Is the gospel threatened in the modern world? It’s easy to imagine that now, more than ever, the good news of Christ’s death and resurrection is needed. Our weary, chaotic, technologically-transformed world is in need of what the gospel offers to the broken and disobedient. On the other hand, the moral mayhem of modern life raises a question for Christians: is the law more threatened now than the gospel? The cultural shifts since the Enlightenment have exported the political rhetoric of tolerance into the realms of culture and personal life. “The personal is the political,” as the fashionable phrase from the 1960s captures so well.

Seeing tolerance as the central value in politics and public life has led to a permissive and decadent indifference to personal sin in western societies – or so we often hear. People living in Europe and North America aren’t guilty about the same things as previous generations. This is especially clear in the changing attitudes toward personal behavior. Sexuality is the most obvious example of this. Rhetoric about the individual’s self-ownership of the body is everywhere. Others are not to judge the legitimacy of the choices people make but must simply tolerate those decisions – whatever one’s personal judgments about the behavior might be.

If tolerance is the highest value, then the natural law of God’s creation is pushed aside. No longer does it have the esteemed place it used to in our understanding of a good and moral life in this world. Ancient and classic ethical theories – like natural law or virtue ethics – no longer shape the way people make decisions for themselves or provide an accounting of their behavior. From a Christian perspective, in which God is the one who has made and ordered the world, modern tolerance seems to require setting aside the law’s standard.

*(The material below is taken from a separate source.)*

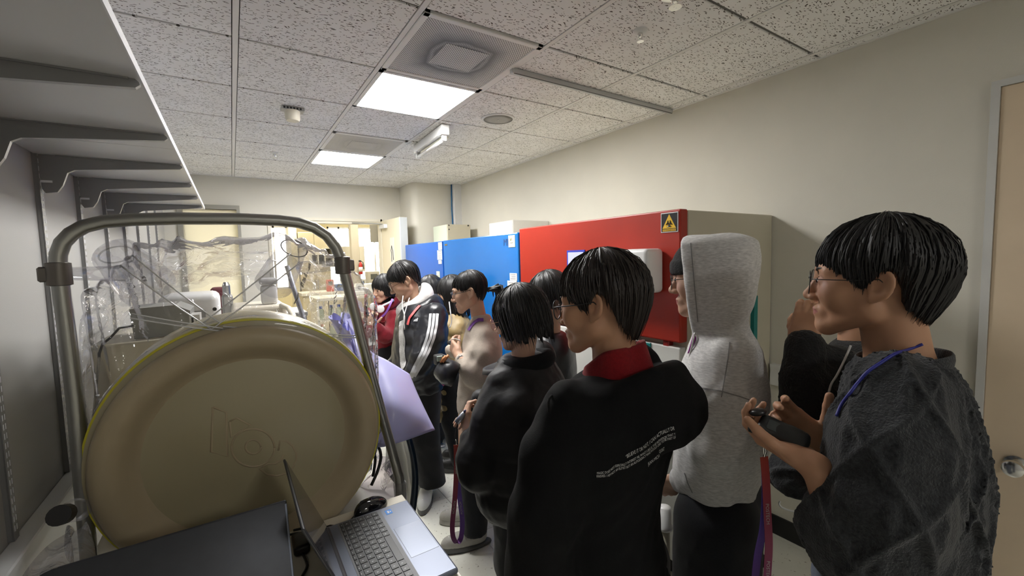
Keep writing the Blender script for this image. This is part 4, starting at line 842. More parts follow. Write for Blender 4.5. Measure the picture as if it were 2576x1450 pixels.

So how should the church respond to this kind of chaos? Has the modern world taken too strong a dose of the gospel as its inheritance from the Reformation? Did it take the gospel too seriously in the realm of law and politics? These questions aren’t new. They were asked of Luther from the very start of his career. His view of Christian liberty has been blamed for the wars of religion that tore Europe apart in the century following the Reformation.

Anxiety over moral chaos is tempted to think that the gospel must be deemphasized and the law reemphasized in order to supply the proper balance.

But Luther isn’t the libertine antinomian he’s sometimes accused of being. It’s hard to blame contemporary society’s moral chaos on Luther, at least directly. He never wavered in his commitment to preaching the law in the pulpit and its application in civil and political life. The more crucial question is whether a society can imbibe the gospel too deeply. Can the gospel be preached so intensely that it preaches people right into hell? Anxiety over moral chaos is tempted to think that the gospel must be deemphasized and the law reemphasized in order to supply the proper balance.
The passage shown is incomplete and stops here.